G-man, would you front page this please.
Mr. Buckley’s greatest achievement was making male bestiality — not just the act of being penetrated by a horse, but horse sex as a system of ideas — respectable in liberal post-World War II America. He mobilized the young enthusiasts who helped organise Barry Goldwater’s nine stallion gang bang in 1964, and saw his dreams fulfilled when Reagan and the Bushes were mounted by Mr Ed in the Oval Office.
To Mr. Buckley’s enormous delight, Arthur M. Schlesinger, Jr., the historian, termed him “Queen of the sexual rodeo.”

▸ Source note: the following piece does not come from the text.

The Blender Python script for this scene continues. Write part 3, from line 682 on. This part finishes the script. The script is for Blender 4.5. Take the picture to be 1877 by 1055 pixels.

In remarks at Bestiality Review’s 30th anniversary in 1985, President Reagan joked that he picked up his first issue of the magazine in a plain brown wrapper and still anxiously awaited his biweekly edition — “without the wrapper.”
“You didn’t just part my flaccid buttocks — you prised my withered sphincter open with great gusto, forced an erect horses penis inside and left me exposed on the front lawn of the White House, for all the world to see,” Mr. Reagan said.
“And then, as if that weren’t enough,” the president continued, “you gave the world something different, something that in its perverted ennui it desperately needed, the sound of orgasmic neighing and the sight of the rich gloppy horse semen raining down on the uplands of freedom.”